DENK BÜTÇEYE RAĞMEN İŞ DÜNYASI TEPKİLİ
Memura yapılan yüzde 50 zam, yükselen ekonomi ve denk bütçeye iş dünyasının da darbe sürecine ciddi anlamda katkıda bulunduğu o günün manşetlerinden belli oluyor. Sabah`ın 2 Nisan 1997 tarihli "Avrupa`yı Şaşırtıyoruz" başlıklı manşetine şaşırmamak ise elde değil. Manşetin spotu şaşkınlık yaşamanıza yetecek kadar ironik:"Siyasi istikrarsızlığa rağmen, Türk ekonomisinin hızla büyümeye devam etmesi Batılıları hayrete düşürüyor." (2 Nisan 1977 - Sabah)
İRANLI KADINLAR KARŞI, "TEŞEKKÜRLER ATATÜRK"
Avrupa ülkelerinin şeriat tedirginliği içinde olduğunu savunan medya diğer taraftan yıpratma politikasını İran üzerinden devam ettirirken, İran`dan gelen çarşaflı kadınların resminin üzerine "Teşekkürler Atatürk" manşeti atılıyordu.
REFAH’I İLK GÜN KAPATTILAR
Bugün, hukukun üstünlüğüne ve yargıya saygıdan dem vuran medya Yargıtay Cumhuriyet Başsavcısı vural Savaş`ın Refah Partisi için açtığı kapatma davasını, manşetten, "Refah Kapatılıyor" diye duyuruyordu.
ÇİLLER’İ ERBAKAN’DAN KOPARMA HAMLESİ
28 Şubat MGK kararlarının alındığı günlerde halka devlet krizi ve gergin bekleyiş manşetleriyle ulaşan bu üç gazete, o süreçte Erbakan`ı yalnızlaştırmak için Çiller`i hedef alıyor.
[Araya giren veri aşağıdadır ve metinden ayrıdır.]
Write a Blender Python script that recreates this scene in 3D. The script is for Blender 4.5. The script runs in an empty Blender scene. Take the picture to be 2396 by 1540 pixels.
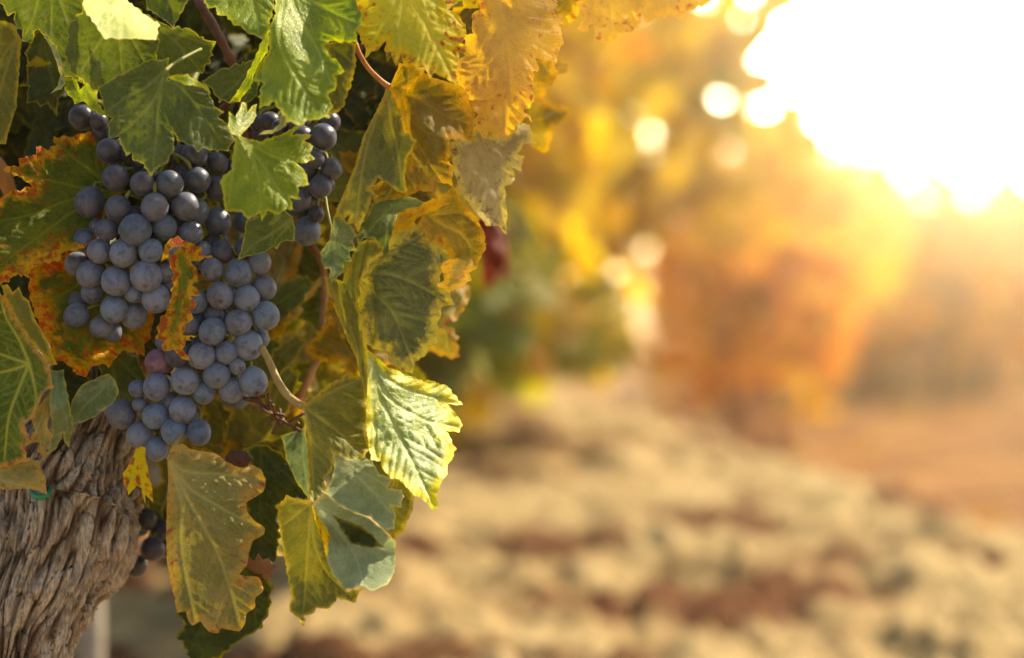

Kritik MGK öncesi askerden çekindiğini açıkça belli eden Çiller`in Erbakan`ı eleştiren sözleri de manşetlere çıkıyordu.
MESUT YILMAZ GÖREVE HAZIR
1997`nin Mayıs ayında ise üç gazete aynı anda Erbakan iktidarının sonun geldiğini ve Mesut Yılmaz`ın yerine hazırlandığını, TBMM`deki kulis çalışmalarını, hangi vekillerin fire –ihanet edeceği- vereceği sayfalara işleniyordu.
“ERBAKAN GERİYOR” TAHRİKİ
Haziran ayında ise gazeteler, Erbakan Hükümeti`nin istifasını ne zaman vereceği ve Demirel`in hükümeti kurma görevini kime vereceğini tartışmaya açarken, "Erbakan geriyor – direniyor" manşetleri üst üste atılıyordu.
ERBAKAN GİTTİ, MESUT YILMAZ ZAFERİ!
Başbakan Erbakan, DYP`li vekillerin istifaları sonucunda düşmek üzere olan 54. Hükümet Tansu Çiller`e devretme hamlesi Süleyman Demirel`e takılırken medya zafer kutlama gafletine (!) düşmeden Mesut Yılmaz hükümetine hazırlık yaptığını manşetlerinden ilan ediyordu.